Sam Harris has simply avoided giving a rational response to what he calls The Value Problem. And so ‘The Value Problem’ remains a good reason to logically conclude that Sam Harris has failed to make a rational case for an atheistic and objective moral system.

But even though his worldview is logically incoherent on this essential point, we can still work with Dr. Harris to think about how scientific research can give us new insights to maximize human flourishing. Atheistic scientists may not be able to reasonably explain their starting points in the bar after work. Still, even if the values they bring to work are based upon a blind faith, as long as they have the right values for the work itself, we can collaborate together on scientific pursuits.

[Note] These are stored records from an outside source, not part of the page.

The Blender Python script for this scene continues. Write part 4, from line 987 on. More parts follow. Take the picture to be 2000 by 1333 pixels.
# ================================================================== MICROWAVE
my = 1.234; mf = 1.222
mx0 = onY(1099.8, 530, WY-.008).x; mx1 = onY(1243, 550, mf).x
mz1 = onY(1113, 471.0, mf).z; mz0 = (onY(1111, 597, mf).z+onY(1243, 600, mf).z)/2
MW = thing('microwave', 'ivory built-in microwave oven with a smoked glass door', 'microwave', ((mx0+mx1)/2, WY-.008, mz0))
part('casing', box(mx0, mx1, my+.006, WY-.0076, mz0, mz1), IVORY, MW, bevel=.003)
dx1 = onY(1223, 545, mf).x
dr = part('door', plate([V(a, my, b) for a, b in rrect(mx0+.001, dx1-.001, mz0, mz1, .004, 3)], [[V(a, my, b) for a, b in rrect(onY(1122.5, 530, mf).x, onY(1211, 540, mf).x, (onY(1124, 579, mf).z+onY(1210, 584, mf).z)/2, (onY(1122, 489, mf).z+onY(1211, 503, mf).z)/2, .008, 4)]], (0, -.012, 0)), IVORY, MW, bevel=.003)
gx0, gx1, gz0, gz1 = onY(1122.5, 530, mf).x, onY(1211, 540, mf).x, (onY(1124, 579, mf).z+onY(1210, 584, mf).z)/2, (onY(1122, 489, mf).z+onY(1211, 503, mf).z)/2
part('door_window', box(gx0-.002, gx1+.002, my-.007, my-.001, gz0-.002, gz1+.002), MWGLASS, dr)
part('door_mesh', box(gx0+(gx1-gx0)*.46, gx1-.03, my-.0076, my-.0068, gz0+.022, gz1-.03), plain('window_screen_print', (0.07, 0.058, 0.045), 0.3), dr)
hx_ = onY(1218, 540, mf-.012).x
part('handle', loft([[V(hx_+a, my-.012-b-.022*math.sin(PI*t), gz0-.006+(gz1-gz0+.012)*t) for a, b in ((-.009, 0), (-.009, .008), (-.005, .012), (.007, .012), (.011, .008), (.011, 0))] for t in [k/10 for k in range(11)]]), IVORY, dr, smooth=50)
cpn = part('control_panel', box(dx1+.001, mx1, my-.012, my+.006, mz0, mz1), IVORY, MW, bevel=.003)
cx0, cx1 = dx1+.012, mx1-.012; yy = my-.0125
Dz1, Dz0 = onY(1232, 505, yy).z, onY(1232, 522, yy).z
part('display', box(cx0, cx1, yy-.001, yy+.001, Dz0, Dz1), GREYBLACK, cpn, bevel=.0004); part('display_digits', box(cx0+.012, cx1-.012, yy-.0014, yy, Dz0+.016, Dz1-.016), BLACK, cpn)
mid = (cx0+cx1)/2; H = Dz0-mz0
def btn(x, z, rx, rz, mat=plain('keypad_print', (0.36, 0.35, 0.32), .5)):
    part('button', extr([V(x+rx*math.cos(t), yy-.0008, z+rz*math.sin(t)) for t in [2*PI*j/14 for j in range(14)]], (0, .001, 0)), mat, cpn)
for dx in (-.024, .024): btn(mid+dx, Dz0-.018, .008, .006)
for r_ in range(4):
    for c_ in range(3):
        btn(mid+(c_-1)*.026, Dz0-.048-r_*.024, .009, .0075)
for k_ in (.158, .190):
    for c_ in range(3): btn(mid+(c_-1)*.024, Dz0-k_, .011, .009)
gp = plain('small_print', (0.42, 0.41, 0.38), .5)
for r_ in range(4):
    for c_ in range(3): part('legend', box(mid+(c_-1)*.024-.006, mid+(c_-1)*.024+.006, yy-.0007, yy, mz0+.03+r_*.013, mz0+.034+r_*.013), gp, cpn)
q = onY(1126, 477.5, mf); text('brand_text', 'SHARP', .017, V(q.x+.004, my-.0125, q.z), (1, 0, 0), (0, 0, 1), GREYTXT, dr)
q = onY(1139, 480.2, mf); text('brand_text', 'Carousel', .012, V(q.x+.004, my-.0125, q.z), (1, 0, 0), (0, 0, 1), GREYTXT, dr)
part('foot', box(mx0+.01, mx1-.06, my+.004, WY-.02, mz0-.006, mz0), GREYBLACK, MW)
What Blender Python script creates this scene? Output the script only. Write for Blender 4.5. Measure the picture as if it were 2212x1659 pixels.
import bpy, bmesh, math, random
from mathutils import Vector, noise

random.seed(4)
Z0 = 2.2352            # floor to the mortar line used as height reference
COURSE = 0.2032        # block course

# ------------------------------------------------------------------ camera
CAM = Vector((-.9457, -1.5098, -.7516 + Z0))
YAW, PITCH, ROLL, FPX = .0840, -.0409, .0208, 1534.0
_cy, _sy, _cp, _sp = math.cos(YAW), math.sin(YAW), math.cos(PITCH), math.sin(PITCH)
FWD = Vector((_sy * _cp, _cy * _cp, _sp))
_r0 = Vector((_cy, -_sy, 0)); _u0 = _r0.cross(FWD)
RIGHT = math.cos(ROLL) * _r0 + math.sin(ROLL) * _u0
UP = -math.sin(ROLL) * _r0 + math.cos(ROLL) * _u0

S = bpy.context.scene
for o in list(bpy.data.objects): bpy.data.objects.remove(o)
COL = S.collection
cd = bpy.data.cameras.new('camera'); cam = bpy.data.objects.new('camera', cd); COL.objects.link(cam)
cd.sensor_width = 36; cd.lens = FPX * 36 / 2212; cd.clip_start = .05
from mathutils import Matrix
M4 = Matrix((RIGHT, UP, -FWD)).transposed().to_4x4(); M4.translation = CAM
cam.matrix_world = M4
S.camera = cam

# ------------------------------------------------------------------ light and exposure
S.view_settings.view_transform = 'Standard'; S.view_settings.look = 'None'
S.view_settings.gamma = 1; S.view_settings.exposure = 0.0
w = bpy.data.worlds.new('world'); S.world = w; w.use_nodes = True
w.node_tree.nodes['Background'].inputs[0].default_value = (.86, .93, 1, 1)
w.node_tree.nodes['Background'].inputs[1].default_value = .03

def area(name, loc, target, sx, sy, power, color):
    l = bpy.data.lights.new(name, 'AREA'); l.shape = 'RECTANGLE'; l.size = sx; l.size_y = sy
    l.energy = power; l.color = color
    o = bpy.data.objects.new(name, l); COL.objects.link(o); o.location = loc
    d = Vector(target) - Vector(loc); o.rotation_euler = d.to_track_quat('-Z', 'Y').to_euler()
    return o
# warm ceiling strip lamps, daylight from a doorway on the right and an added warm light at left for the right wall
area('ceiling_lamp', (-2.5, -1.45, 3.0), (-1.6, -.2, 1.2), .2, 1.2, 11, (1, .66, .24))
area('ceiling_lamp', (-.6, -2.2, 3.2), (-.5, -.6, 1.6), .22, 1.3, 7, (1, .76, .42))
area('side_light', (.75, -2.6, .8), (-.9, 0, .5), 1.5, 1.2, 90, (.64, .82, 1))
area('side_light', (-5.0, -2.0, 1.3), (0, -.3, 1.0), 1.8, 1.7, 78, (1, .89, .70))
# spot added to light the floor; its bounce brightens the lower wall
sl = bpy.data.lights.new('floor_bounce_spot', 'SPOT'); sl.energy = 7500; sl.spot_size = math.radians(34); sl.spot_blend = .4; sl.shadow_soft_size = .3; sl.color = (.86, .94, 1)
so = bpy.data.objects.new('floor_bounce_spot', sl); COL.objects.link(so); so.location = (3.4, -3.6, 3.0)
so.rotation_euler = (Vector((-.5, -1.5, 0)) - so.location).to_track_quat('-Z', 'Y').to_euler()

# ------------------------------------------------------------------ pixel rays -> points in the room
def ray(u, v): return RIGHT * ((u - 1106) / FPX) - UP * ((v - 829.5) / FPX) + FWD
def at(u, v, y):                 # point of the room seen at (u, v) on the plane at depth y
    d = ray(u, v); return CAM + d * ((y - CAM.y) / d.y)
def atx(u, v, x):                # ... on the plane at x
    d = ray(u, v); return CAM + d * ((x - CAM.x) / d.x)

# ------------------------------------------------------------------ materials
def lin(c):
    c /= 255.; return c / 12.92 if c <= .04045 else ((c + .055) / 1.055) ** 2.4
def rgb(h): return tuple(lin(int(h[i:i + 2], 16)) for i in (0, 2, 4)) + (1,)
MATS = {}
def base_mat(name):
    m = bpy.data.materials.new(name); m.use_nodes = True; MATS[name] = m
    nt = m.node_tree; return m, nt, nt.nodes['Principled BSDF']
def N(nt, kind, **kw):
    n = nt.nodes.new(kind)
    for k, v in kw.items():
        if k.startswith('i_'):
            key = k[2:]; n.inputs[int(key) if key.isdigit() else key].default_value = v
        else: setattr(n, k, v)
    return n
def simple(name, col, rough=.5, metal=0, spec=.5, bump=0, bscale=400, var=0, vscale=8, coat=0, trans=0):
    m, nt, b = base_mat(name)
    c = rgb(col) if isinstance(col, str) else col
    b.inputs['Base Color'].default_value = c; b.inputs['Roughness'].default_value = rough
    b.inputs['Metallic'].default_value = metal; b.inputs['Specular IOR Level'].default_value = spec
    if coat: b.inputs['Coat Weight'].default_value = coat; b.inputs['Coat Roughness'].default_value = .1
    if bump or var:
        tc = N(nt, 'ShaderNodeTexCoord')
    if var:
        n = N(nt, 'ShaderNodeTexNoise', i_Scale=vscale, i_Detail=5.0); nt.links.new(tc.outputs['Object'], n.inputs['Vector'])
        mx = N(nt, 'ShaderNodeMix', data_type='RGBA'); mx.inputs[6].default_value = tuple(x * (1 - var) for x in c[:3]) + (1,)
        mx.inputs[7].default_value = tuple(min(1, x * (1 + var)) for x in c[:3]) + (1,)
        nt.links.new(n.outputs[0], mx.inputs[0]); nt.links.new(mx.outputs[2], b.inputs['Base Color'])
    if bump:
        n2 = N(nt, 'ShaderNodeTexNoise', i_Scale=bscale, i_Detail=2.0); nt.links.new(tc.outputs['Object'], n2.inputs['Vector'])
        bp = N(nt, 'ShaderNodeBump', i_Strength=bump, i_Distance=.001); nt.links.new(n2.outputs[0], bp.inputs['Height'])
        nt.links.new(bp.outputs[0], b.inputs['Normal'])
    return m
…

In conclusion: I agree with Sam Harris that, on a practical level, scientific research can help us maximize human well-being. But I disagree with him, for the reasons presented above, that he has explained how atheists can reasonably and coherently adopt an objective morality. As Dr. Harris himself has noted, if his system fails to justify morality, it is equally suspect when it comes to the coherence of atheism and science, and even more broadly, of atheism and reason.

So what do you think? Is it legitimate to wave these problems away as if they don’t matter? Or do atheists need to provide a logical, rational account for the coherence of their worldview?

More importantly: don’t you care about human well-being? The good news is that Christianity offers you a reasonable and coherent framework for loving every person. I invite you to consider the evidence for yourself.